PS I took out a fireclay fire back when I had my wood burner fitted and suddenly thought I could make that into a forge, might work?
 
i made some chisels from a 25mm by 6mm piece of carbon steel,on my trusty bench sander ,i first angle ground the shape, then finished them on the sanding belt they look bought but theyre carbon steel so/i could make them with good tool steel, its being bothered sending off for it so soon to christmas, i will do more and il get the photos sorted,, i started doing knives not to long ago but started doing other stuff to,you can either throw a kiln together or send them off to be heat treated, its not to complicated with carbon steel but its when you start messing with d2 or o1 tool steels you have to be spot on, if youve got a bench sander first try turning an old wood chisel into a scraper, its quite easy and theyre usualy good steel, have a good un folks,
 
Most slicks ,well the ones the shipwrights use anyway have sockets & not tangs,this is so they can give them a quick tap to loosen & change to a different sized handle--up to a 3ft one for splicing planks or mast work.
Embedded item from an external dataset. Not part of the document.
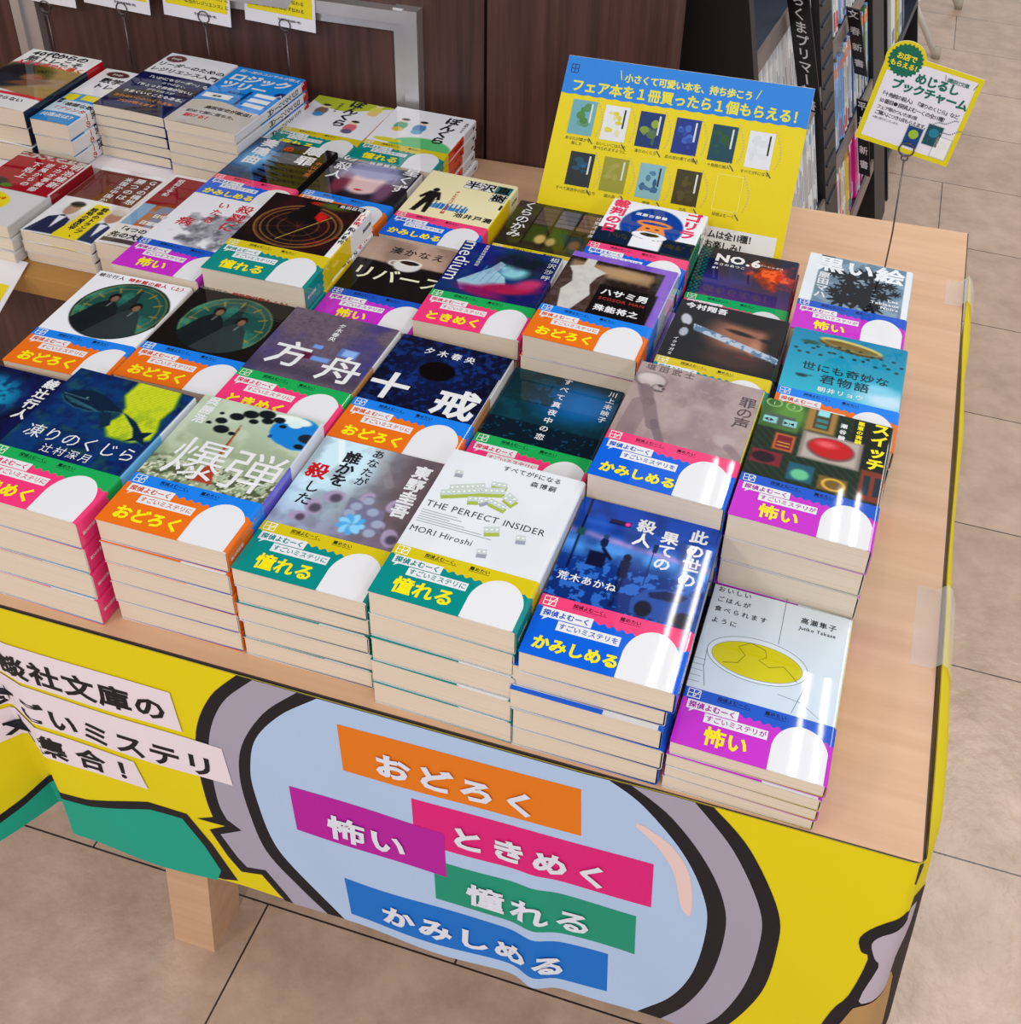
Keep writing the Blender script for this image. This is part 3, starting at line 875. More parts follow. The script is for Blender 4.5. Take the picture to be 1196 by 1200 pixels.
RED = (0.78, 0.10, 0.14)
YL = (0.98, 0.90, 0.10)
DK = (0.14, 0.14, 0.17)
T = {
    'kujira': [('凍りのくじら', 8, 66, 15.5, W1, 0, 0, 16), ('辻村深月', 32, 54.5, 9.5, W1, 0, 0, 11)],
    'jukkaku': [('綾辻行人', 91, 146, 12, W1, 1, 2, 13)],
    'bakudan': [('呉勝浩', 11, 146, 10.5, W1, 1, 2, 11), ('爆', 12, 60, 46, W1, 0, 0), ('弾', 57, 60, 46, W1, 0, 0)],
    'dareka': [('あなたが', 48, 144, 10, DK, 1, 1, 10.6), ('誰かを', 31, 136, 14, DK, 1, 2, 13), ('殺', 12, 116, 17, RED, 1, 2), ('した', 16, 97, 13, DK, 1, 1, 13.5), ('東野圭吾', 88, 138, 14, W1, 1, 3, 14.4)],
    'insider': [('すべてがFになる', 42, 140, 5.8, (0.3, 0.32, 0.36), 0, 1, 6.2), ('森博嗣', 67, 131, 6, (0.3, 0.32, 0.36), 0, 1, 7), ('THE PERFECT INSIDER', 3, 86, 8.6, (0.2, 0.22, 0.27), 0, 0), ('MORI Hiroshi', 2, 60, 7.8, (0.2, 0.22, 0.27), 0, 0)],
    'konoyo': [('此の世の', 91, 144, 13.5, W1, 1, 2, 14.2), ('果ての', 71, 136, 13, W1, 1, 2, 13), ('殺人', 52, 142, 13.5, W1, 1, 2, 14), ('荒木あかね', 4, 68, 8, W1, 0, 1, 8.6)],
    'oishii': [('おいしい', 3, 137.5, 5.5, DK, 0, 1, 6.6), ('ごはんが', 4, 128, 5.5, DK, 0, 1, 6.6), ('食べられます', 4, 118.5, 5.5, DK, 0, 1, 6.8), ('ように', 4, 107.5, 5.5, DK, 0, 1, 6.8), ('高瀬隼子', 67, 128, 6, DK, 0, 1, 6.8), ('Junko Takase', 67, 121.5, 4.4, DK, 0, 1)],
    'tokeiw': [('綾辻行人', 3, 137, 6, DK, 0, 1, 6.6), ('時計館の殺人〈上〉', 33, 137, 6, RED, 0, 2, 6.6)],
    'tokeib': [('綾辻行人', 3, 137, 6, (0.5, 0.48, 0.45), 0, 1, 6.6), ('時計館の殺人〈下〉', 33, 137, 6, (0.62, 0.14, 0.14), 0, 2, 6.6)],
    'hakobune': [('夕木春央', 52, 136, 6.5, W1, 1, 1, 6.6), ('方', 10, 68, 36, W1, 0, 1), ('舟', 60, 62, 38, W1, 0, 1)],
    'jikkai': [('夕木春央', 27, 128, 9.5, W1, 0, 1, 12.6), ('十', 1, 62, 36, W1, 0, 2), ('戒', 62, 58, 38, W1, 0, 2)],
    'koibito': [('すべて真夜中の恋', 50, 146, 8.2, W1, 1, 1, 10.9), ('川上未映子', 92, 143, 7.5, W1, 1, 1, 8.8)],
    'tsumi': [('塩田武士', 5, 138, 8.5, (0.38, 0.33, 0.34), 0, 1, 11), ('罪の声', 95, 132, 14, (0.36, 0.29, 0.31), 1, 1, 13.4)],
    'switch': [('スイッチ', 95, 143, 14, YL, 1, 3, 14.6), ('悪意の実験', 79, 140, 5.4, YL, 1, 2, 5.8), ('潮谷験', 66, 132, 5.6, W1, 1, 2, 7.6), ('1', 6.6, 135, 6, (0.7, 0.85, 0.6), 0, 0), ('2', 22.6, 135, 6, (0.7, 0.85, 0.6), 0, 0), ('◀|▶', 3.5, 114, 4, DK, 0, 1), ('▶|◀', 19.5, 114, 4, DK, 0, 1)],
    'reverse': [('湊かなえ', 26, 124, 13, DK, 0, 1, 14.6), ('リバース', 4, 74, 24, (0.93, 0.92, 0.80), 0, 1, 24)],
    'medium': [('相沢沙呼', 95, 142, 9, W1, 1, 0, 11), ('霊媒探偵城塚翡翠', 25, 142, 4.6, W1, 1, 0, 5)],
    'hasami': [('ハサミ男', 44, 86, 11, W1, 0, 2, 11.4), ('SCISSOR MAN', 45, 77, 6.4, (0.66, 0.20, 0.18), 0, 1), ('殊能将之', 45, 60, 10, W1, 0, 2, 10.6)],
    'no6': [('NO.6', 17, 122, 19, W1, 0, 3), ('あさのあつこ', 17, 114, 5.2, W1, 0, 1, 5.6), ('#1', 17, 106, 5.4, W1, 0, 2), ('ナンバーシックス', 54, 126, 4.2, W1, 0, 1, 4.4)],
    'imamura': [('今村翔吾', 6, 134, 9.4, W1, 0, 2, 10.2), ('イクサガミ', 10, 84, 4.8, W1, 1, 1, 6)],
    'kuroi': [('黒い絵', 8, 113, 29, (0.93, 0.95, 0.97), 0, 2, 30), ('原田マハ', 19, 108, 12, W1, 1, 2, 12), ('Les', 84, 76, 6.6, W1, 0, 2), ('Tableaux', 68, 69, 6.6, W1, 0, 2), ('Noirs', 78, 62, 6.6, W1, 0, 2)],
    'kimyou': [('世にも奇妙な', 15, 86, 12.5, (0.08, 0.2, 0.25), 0, 1, 13), ('君物語', 33, 71, 13.5, (0.08, 0.2, 0.25), 0, 1, 15), ('朝井リョウ', 33, 58, 7.4, W1, 0, 1, 8.2)],
    'sensei': [('島田荘司', 72, 142.6, 6, W1, 0, 1, 6.4), ('占星術', 101.5, 140, 7.4, RED, 1, 2, 8), ('殺人事件', 101.5, 112, 7.4, DK, 1, 2, 8.4)],
    'hanzawa': [('オレたちバブル入行組', 45, 112, 4.8, RED, 1, 2, 5.2), ('1', 96, 90, 14, DK, 0, 3), ('池井戸潤', 58, 60, 10, DK, 0, 2, 10.8)],
    'kurayami': [('くらのかみ', 14, 146, 16, W1, 1, 1, 15.4), ('小野不由美', 94, 140, 7.6, W1, 1, 1, 9.4)],
    'gorilla': [('裁判の日', 11, 146, 17, (0.90, 0.10, 0.36), 1, 3, 17.4), ('ゴリラ', 90, 146, 18, (0.90, 0.10, 0.36), 1, 3, 18), ('須藤古都離', 30, 121, 6, W1, 0, 2, 7)],
    'satsuriku': [('殺戮に', 66, 140, 17, RED, 1, 1, 18), ('いたる', 42, 138, 13, RED, 1, 1, 15), ('病', 22, 100, 17, RED, 1, 1)],
    'sonata': [('贖罪', 74, 144, 22, W1, 1, 2, 24), ('の', 44, 134, 13, (0.85, 0.2, 0.15), 1, 2), ('奏鳴曲', 18, 142, 20, W1, 1, 2, 21), ('中山七里', 91, 112, 8, (0.80, 0.42, 0.25), 1, 1, 9)],
    'satsujin': [('星くず', 92, 140, 19, W1, 1, 1, 20), ('の殺人', 14, 146, 19, W1, 1, 1, 21), ('桃野雑派', 38, 131, 7, W1, 0, 1, 8.6)],
    'bonkura1': [('ぼんくら', 57, 144, 19, DK, 1, 3, 18), ('宮部みゆき', 38, 132, 5, DK, 1, 1, 5.4)],
    'bonkura2': [('ぼんくら', 80, 140, 19, DK, 1, 3, 18), ('宮部みゆき', 98, 132, 5, DK, 1, 1, 5.4)],
    'b40': [('40代からの', 8, 138, 15, DK, 0, 3, 14), ('筋トレこそ', 10, 122, 15, DK, 0, 3, 15), ('人生を成功に導く', 4, 111, 11, RED, 0, 3, 11.4), ('筋肉は裏切らない', 8, 18, 9, DK, 0, 2), ('変わる！', 8, 6, 10, RED, 0, 3)],
    'sugaku': [('数学的', 14, 112, 14, DK, 0, 3, 14), ('トレ', 14, 96, 13, DK, 0, 3, 13), ('図解', 5, 58, 6, DK, 1, 3), ('「複雑な数式', 6, 42, 9, DK, 0, 2), ('「プリンターの', 4, 30, 9, RED, 0, 2), ('共通点は？', 4, 12, 9, W1, 0, 2), ('PHP', 18, 133, 7, W1, 0, 1)],
    'leader': [('PHP', 10, 143, 7, W1, 0, 1), ('リーダーのための', 2, 124, 11.5, DK, 0, 2, 11.4), ('レジリエンス入門', 2, 108, 11.5, DK, 0, 2, 11.4), ('「いかにもリーダー」な', 12, 86, 7.6, W1, 0, 2, 7.6), ('のではなく、', 40, 76, 6, W1, 0, 1), ('「ちょっと自信がない」人', 10, 64, 7.6, W1, 0, 2, 7.4), ('がやるほうが', 34, 54, 6, W1, 0, 1), ('うまくいくこともある。', 10, 42, 8, W1, 0, 2, 7.6), ('折れない心のつくり方を', 8, 28, 7, (0.9, 0.55, 0.2), 0, 1), ('プロが教えます', 20, 16, 7, (0.9, 0.55, 0.2), 0, 1)],
    'logic': [('超一流のコンサルが教える', 8, 148, 7.5, W1, 0, 1, 7.4), ('ロジック', 6, 124, 21, W1, 0, 3, 20), ('ツリー', 6, 102, 21, W1, 0, 3, 20), ('入門', 85, 102, 7, W1, 0, 2), ('全体', 16, 73, 6, DK, 0, 2), ('高松智史', 26, 88, 6.5, (0.05, 0.2, 0.5), 0, 1), ('高松智史が厳選！', 26, 42, 8, DK, 0, 3, 8), ('初めて腑に落ちた、', 10, 28, 7.6, DK, 0, 2, 7.4), ('解ける！', 14, 16, 9, RED, 0, 3)],
    'meiji': [('明治維新', 78, 138, 13, W1, 1, 1, 14), ('カカオ事業部', 64, 134, 10, W1, 1, 1, 11), ('逆風からの', 49, 130, 10, W1, 1, 1, 11), ('下剋上', 34, 128, 12, W1, 1, 1, 13), ('ちょっとビターな', 4, 44, 6, RED, 0, 3), ('日本再生の', 8, 34, 6, RED, 0, 3), ('物語', 16, 24, 6, RED, 0, 3)],
    'c2': [('G2の構想', 72, 140, 11, W1, 1, 1, 11.4), ('勝つのは', 58, 138, 11.5, W1, 1, 1, 12.4), ('米国か中国か', 44, 136, 9.5, W1, 1, 1, 9.8), ('戦争のトランプ、', 58, 68, 8, DK, 1, 3, 8), ('戦略の習近平', 48, 64, 8, DK, 1, 3, 8)],
    'map': [('日中戦争', 28, 62, 8, W1, 0, 3, 8), ('日露戦争', 22, 46, 8, W1, 0, 3, 8), ('「4つの戦', 6, 28, 10, DK, 0, 2, 10), ('先の大戦の', 6, 15, 11, DK, 0, 3, 11), ('昭和と令和', 14, 146, 8, W1, 1, 1, 8)],
}
EXTRA = {'insider': e_insider, 'oishii': e_oishii, 'hanzawa': e_hanzawa}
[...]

look on usa ebay--should always be some on there, if not i dont have a particular shop as yet but i can do a search & locate one,they are also sold new in usa(get this ,manuafactured in uk).look under timberframing tools.
Of corse only a laminated one will do.

edit add http://www.woodcraft.com/family.aspx?FamilyID=247

there ya go a 3"3/8ths slick(bloody huge)

regards
shivers.
 
You would be better off with a framing chisel for chopping out the mortices as slicks are really only for hand paring of large joint areas.

Sorbey do both framing chisels and slicks

The all steel chisels that Axminster sell are food for framing too, hard enough to hit with a big hammer and being 400mm or so long and weighty make a good small slick.